One of the best sources for such hard SF reading material was a small magazine called "Analog Science Fiction/Science Fact." In fact, it's still in print - here's the website - but I haven't read it in years, for various reasons. But in the late 60s and early 70s, John W. Campbell's little monthly was the créme de la créme of the genre, easily eclipsing the more pulpish competitors like "If" and "Galaxy."

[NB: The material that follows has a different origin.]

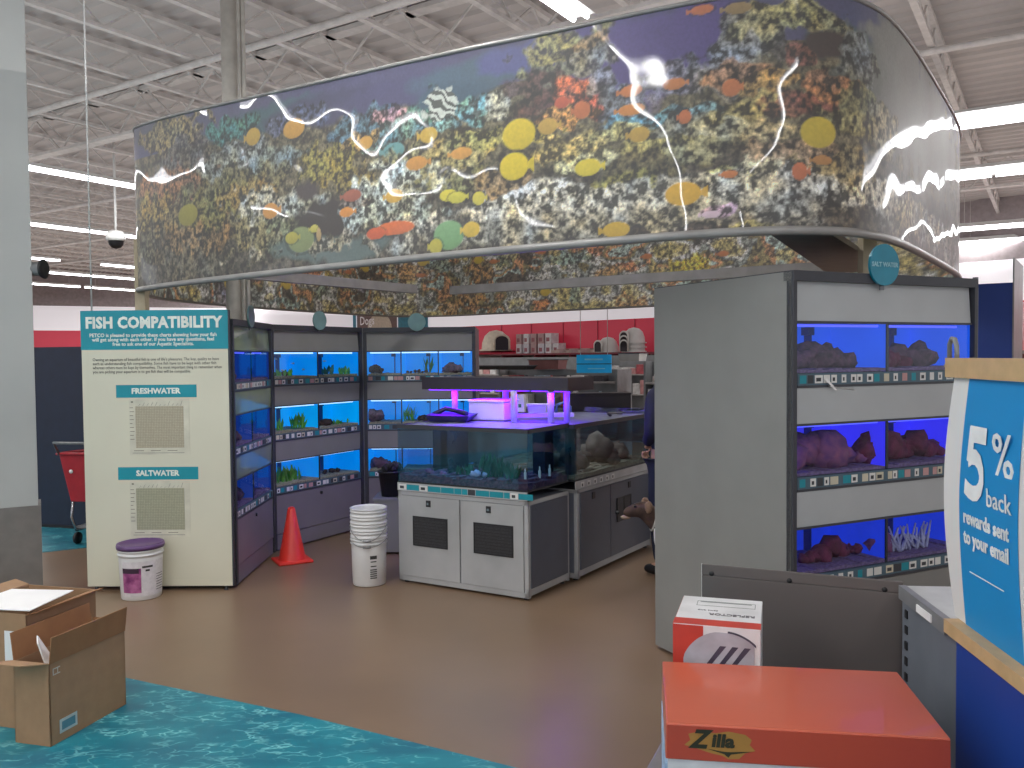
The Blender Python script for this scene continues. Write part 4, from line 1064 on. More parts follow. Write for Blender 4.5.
for k in range(5):
    t = thing('white_pail', names[k], 'bucket', (-1.055,6.16,.003+.0505*k), 0, GRP); pail_parts(t, .120, .128, .355, PAIL)
    if k == 0:
        A1 = math.atan2(-6.1, 1.05)
        b = B()
        for z in (.06,.075,.09,.105,.12): b.lathe([(.1222+z*.018,z),(.1223+z*.018,z+.008)], (0,0,0), 6, 0, A1+.05, A1+.45)
        b.lathe([(.1262,.20),(.1266,.225)], (0,0,0), 6, 0, A1+.05, A1+.45); b.lathe([(.1252,.145),(.1256,.153)], (0,0,0), 6, 0, A1+.08, A1+.42); b.lathe([(.1258,.178),(.1262,.186)], (0,0,0), 6, 0, A1+.08, A1+.42)
        b.out('dark_print', INK, t)
    if k in (0,2):
        pts = [Vector((.14*math.cos(A1-1.35+2.5*s/12), .14*math.sin(A1-1.35+2.5*s/12), .335-.13*math.sin(PI*s/12)*(.8 if k else .35))) for s in range(13)]
        b = B(); b.tube(pts, .0028, 6); b.out('wire_handle', STEEL, t)
        b = B(); b.tube([pts[5],pts[6],pts[7]], .008, 8); b.out('handle_grip', STEEL, t)
t = thing('traffic_cone', 'orange red traffic cone on the brown floor before the racks', 'traffic cone', (-1.80,6.86,0), .5)
CONE = mat('orange red cone', (226,52,38), .45, nz=(5,.06))
b = B(); b.box(-.14,.14,-.14,.14,0,.022); b.out('base', CONE, t, bevel=.01)
b = B(); b.lathe([(.115,.02),(.105,.035),(.086,.14),(.084,.142),(.060,.27),(.058,.272),(.030,.43),(.022,.44),(.018,.42),(.07,.04)], (0,0,0), 32); b.out('cone_body', CONE, t)
t = thing('utility_stand', 'low grey stand behind the white pails with a black pot on it', 'stand', (-1.06,7.05,0))
b = B(); b.box(-.1,.30,0,.35,.02,.47); b.out('body', GREY_PANEL, t, bevel=.006); b = B(); b.box(-.11,.31,-.01,.36,.455,.475); b.out('top', STEEL, t)
t = thing('black_pot', 'black pot full of dark rubble on the low grey stand', 'pot', (-1.03,7.18,.477))
b = B(); b.lathe([(0,.004),(.085,0),(.11,.2),(.118,.2),(.118,.215),(.105,.215),(.08,.02),(0,.02)], (0,0,0), 24); b.out('pot', BLACK, t)
b = B(); 
for i in range(14): a = i*2.4; b.blob((.06*math.cos(a),.06*math.sin(a),.215+.02*(i%3)),.032,(1,1,1),.3,i,1)
b.out('rubble', mat('dark rubble',(30,28,34),.8,nz=(20,.5)), t)
t = thing('trash_bin', 'grey rounded bin partly behind the person by the island', 'bin', (1.42,7.5,0))
b = B(); b.lathe([(0,0),(.17,0),(.2,.52),(.21,.54),(.2,.58),(.15,.64),(.0,.66)], (0,0,0), 28); b.out('bin_body', STEEL, t)
b = B(); b.lathe([(.211,.53),(.215,.535),(.211,.55)], (0,0,0), 28); b.out('rim', FRAME, t)
# ------------------------------------------------------------------ cardboard boxes at the left front
def carton(lab, P, deg, L, Wd, H, flaps):
    """local x = along the long side going away, local y = leftwards"""
    t = thing('cardboard_box', lab, 'cardboard box', (P[0],P[1],.004), math.radians(deg)); th = .006
    b = B(); b.box(0,L,0,th,0,H); b.box(0,L,Wd-th,Wd,0,H); b.box(0,th,0,Wd,0,H); b.box(L-th,L,0,Wd,0,H); b.box(th,L-th,th,Wd-th,0,th)
    b.out('box_body', CARD, t)
    for (p0,p1,d) in flaps:
        p0,p1,d = Vector(p0),Vector(p1),Vector(d); n = (p1-p0).cross(d).normalized()*.004
        q = [p0,p1,p1+d*1.0,p0+d*1.0]; b = B(); b.hexa(q, [a+n for a in q]); b.out('flap', CARD_D if d.x > 0 or d.z > .1 else CARD, t)
    return t
H = .355
t = carton('open brown cardboard box with small blue label, nearest the camera', (-1.978,3.568), 75, .46, .185, H,
  [((0,0,H),(.46,0,H),(0.0,-.014,.115)), ((0,0,H),(0,.185,H),(-.10,.05,.02)), ((.46,.0,H),(.46,.185,H),(.01,0,.05)), ((0,.185,H),(.46,.185,H),(0,.015,.12))])
b = B(); b.box(.05,.15,-.0015,0,.035,.095,0); b.box(.062,.138,-.0022,-.001,.047,.083,1); b.out('address_label', [mat('pale label ink',(176,190,190),.5), mat('blue label ink',(84,134,150),.5)], t)
b = B()
for q in ((.02,.06,.30,.304),(.02,.06,.325,.329),(.02,.024,.30,.329),(.045,.049,.305,.325)): b.box(q[0],q[1],-.0015,0,q[2],q[3])
b.out('printed_symbol', mat('white box print',(196,190,180),.5), t)
b = B(); b.hexa([(.02,.03,H-.02),(.09,.05,H-.02),(.09,.058,H-.02),(.02,.038,H-.02)], [(-.01,.04,H+.09),(.05,.10,H+.10),(.05,.108,H+.10),(-.01,.048,H+.09)])
o = b.out('packing_paper', PAPER); o.matrix_world = mw(t); tag(o, 'white paper sheet sticking out of the nearest open cardboard box', 'paper')
H = .52
t = carton('taller brown cardboard box with white label, behind and left of the other', (-2.165,3.735), 75, .42, .40, H,
  [((.42,0,H),(.42,.4,H),(.05,0,-.02)), ((0,0,H),(.42,0,H),(.02,-.03,.005)), ((0,.4,H),(.42,.4,H),(0,.08,.02))])
b = B(); b.face([(-.002,.02,.30),(-.002,.12,.30),(-.002,.12,.44),(-.002,.02,.44)]); b.out('address_label', PAPER, t)
b = B(); b.hexa([(.0,-.02,H+.016),(.28,.0,H+.03),(.26,.34,H+.02),(-.02,.36,H+.01)], [(.0,-.02,H+.02),(.28,.0,H+.034),(.26,.34,H+.024),(-.02,.36,H+.014)])
o = b.out('packing_paper', PAPER); o.matrix_world = mw(t); tag(o, 'flat white paper lying across the top of the taller cardboard box', 'paper')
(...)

I'm not really sure it was the quality of writing that set Analog apart but it did have a clear edge in one very important department: the cover art. Which brings us to the real topic of this post (you were beginning to wonder, weren't you?). I'm not sure how the Internet has survived this long without a site devoted to memorializing the artwork that graced the Analog covers, but I aim to rectify that shortcoming, and soon. In fact, I've gotten something of a start, here. Of course, I don't expect this to appeal to a wide cross-section of the population...heck, I don't expect it to appeal to anyone else but me, and so I've done it for my own mindless purposes. Still, SF artwork done in a pre-Photoshop world should hold a certain nostalgic fascination, so perhaps from that perspective, it's not a totally wasted effort.
But...now that I've committed to this little project, clients are climbing out of the woodwork. So much for selfless contributions to the Internet community. Duty calls. (What I wouldn't give for a good time/space continuum disruption device right about now.)